**** Dataset ****
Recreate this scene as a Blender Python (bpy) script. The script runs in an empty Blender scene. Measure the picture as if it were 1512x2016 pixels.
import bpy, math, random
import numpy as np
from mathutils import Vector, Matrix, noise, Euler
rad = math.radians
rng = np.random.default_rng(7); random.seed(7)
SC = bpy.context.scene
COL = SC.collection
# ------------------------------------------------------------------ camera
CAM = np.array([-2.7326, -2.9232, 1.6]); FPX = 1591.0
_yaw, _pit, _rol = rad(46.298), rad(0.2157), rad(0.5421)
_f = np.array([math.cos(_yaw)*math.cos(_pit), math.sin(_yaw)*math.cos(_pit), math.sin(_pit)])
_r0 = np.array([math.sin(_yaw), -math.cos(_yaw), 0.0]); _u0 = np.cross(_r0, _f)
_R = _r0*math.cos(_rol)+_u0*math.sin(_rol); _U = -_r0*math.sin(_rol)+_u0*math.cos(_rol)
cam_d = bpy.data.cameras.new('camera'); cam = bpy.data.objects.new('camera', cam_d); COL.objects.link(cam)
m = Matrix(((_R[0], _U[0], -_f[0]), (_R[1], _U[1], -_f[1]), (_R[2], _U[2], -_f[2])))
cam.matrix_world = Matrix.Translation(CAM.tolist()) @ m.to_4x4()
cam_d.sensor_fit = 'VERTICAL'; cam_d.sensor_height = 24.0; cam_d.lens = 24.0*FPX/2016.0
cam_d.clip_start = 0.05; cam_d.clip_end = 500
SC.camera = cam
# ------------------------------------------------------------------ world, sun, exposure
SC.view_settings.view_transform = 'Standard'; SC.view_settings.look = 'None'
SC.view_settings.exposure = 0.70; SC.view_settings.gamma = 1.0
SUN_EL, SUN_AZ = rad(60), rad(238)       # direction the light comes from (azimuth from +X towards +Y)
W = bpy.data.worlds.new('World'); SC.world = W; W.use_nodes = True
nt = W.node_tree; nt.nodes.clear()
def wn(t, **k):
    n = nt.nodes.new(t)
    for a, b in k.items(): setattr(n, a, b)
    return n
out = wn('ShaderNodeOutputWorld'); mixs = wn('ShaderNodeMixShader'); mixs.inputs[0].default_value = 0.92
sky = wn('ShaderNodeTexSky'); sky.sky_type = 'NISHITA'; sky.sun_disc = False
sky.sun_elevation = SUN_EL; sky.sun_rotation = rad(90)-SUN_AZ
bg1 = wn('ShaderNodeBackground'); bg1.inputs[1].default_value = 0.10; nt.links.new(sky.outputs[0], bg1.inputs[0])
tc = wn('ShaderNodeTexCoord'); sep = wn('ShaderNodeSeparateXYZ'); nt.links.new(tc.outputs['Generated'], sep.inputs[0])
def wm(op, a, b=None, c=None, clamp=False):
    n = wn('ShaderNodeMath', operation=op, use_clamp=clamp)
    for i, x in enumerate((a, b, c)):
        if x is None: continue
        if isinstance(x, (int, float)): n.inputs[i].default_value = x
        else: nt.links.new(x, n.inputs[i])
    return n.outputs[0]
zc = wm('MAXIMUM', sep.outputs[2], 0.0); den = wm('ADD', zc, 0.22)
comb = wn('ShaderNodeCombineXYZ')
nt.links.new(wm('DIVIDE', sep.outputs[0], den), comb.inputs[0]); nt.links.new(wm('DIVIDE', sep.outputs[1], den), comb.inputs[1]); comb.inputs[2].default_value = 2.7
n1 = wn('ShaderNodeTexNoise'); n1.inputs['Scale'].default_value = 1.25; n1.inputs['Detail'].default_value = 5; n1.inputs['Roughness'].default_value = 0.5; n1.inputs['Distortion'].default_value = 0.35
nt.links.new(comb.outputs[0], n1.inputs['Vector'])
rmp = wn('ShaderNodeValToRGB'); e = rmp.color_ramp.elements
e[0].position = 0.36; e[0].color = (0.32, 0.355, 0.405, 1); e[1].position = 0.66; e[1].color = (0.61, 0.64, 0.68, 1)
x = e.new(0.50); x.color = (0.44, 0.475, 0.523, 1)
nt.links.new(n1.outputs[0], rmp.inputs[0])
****
**** Dataset ****
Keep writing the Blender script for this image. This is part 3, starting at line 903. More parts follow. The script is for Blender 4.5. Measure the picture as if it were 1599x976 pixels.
****
**** Dataset ****
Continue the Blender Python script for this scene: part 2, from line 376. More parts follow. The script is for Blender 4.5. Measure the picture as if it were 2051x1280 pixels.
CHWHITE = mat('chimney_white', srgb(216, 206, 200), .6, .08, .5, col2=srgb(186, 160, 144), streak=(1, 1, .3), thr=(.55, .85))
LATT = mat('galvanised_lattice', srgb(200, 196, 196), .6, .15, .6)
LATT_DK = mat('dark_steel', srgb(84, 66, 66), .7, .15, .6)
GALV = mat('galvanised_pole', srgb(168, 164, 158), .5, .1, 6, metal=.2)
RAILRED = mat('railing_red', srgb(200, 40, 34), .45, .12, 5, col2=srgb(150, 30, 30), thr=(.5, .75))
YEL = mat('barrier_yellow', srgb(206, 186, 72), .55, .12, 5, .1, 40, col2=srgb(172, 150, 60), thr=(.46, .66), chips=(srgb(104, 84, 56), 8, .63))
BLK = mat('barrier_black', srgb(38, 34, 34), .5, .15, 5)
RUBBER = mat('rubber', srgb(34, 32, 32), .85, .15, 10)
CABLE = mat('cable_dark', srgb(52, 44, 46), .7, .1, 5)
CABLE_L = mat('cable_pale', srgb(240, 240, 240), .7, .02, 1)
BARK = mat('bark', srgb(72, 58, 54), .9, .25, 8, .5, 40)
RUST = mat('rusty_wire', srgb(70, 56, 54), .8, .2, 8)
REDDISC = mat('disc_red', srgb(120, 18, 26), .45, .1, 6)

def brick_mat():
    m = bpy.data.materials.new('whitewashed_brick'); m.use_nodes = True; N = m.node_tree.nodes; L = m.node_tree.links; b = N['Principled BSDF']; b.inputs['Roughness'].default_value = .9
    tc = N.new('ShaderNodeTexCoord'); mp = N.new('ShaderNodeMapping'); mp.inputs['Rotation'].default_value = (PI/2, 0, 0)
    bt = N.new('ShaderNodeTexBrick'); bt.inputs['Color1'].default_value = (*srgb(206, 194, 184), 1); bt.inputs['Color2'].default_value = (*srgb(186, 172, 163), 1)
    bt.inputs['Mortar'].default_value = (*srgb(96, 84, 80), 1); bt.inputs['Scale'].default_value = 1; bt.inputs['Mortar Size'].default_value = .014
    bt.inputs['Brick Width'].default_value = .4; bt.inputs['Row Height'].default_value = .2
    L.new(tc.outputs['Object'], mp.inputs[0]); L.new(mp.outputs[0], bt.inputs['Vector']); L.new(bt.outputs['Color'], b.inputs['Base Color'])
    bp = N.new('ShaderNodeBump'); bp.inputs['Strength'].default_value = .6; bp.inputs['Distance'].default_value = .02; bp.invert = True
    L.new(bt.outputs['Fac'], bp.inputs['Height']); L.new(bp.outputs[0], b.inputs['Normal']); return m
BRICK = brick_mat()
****
■ Given exercise
Extract the span of lines that starts with the line containing "Continue the Blender" and ends with the line containing "REDDISC = mat('disc_red', srgb(120, 18, 26), .45, .1, 6)". Keep it exact and add nothing.

■ Finished exercise
Continue the Blender Python script for this scene: part 2, from line 376. More parts follow. The script is for Blender 4.5. Measure the picture as if it were 2051x1280 pixels.
CHWHITE = mat('chimney_white', srgb(216, 206, 200), .6, .08, .5, col2=srgb(186, 160, 144), streak=(1, 1, .3), thr=(.55, .85))
LATT = mat('galvanised_lattice', srgb(200, 196, 196), .6, .15, .6)
LATT_DK = mat('dark_steel', srgb(84, 66, 66), .7, .15, .6)
GALV = mat('galvanised_pole', srgb(168, 164, 158), .5, .1, 6, metal=.2)
RAILRED = mat('railing_red', srgb(200, 40, 34), .45, .12, 5, col2=srgb(150, 30, 30), thr=(.5, .75))
YEL = mat('barrier_yellow', srgb(206, 186, 72), .55, .12, 5, .1, 40, col2=srgb(172, 150, 60), thr=(.46, .66), chips=(srgb(104, 84, 56), 8, .63))
BLK = mat('barrier_black', srgb(38, 34, 34), .5, .15, 5)
RUBBER = mat('rubber', srgb(34, 32, 32), .85, .15, 10)
CABLE = mat('cable_dark', srgb(52, 44, 46), .7, .1, 5)
CABLE_L = mat('cable_pale', srgb(240, 240, 240), .7, .02, 1)
BARK = mat('bark', srgb(72, 58, 54), .9, .25, 8, .5, 40)
RUST = mat('rusty_wire', srgb(70, 56, 54), .8, .2, 8)
REDDISC = mat('disc_red', srgb(120, 18, 26), .45, .1, 6)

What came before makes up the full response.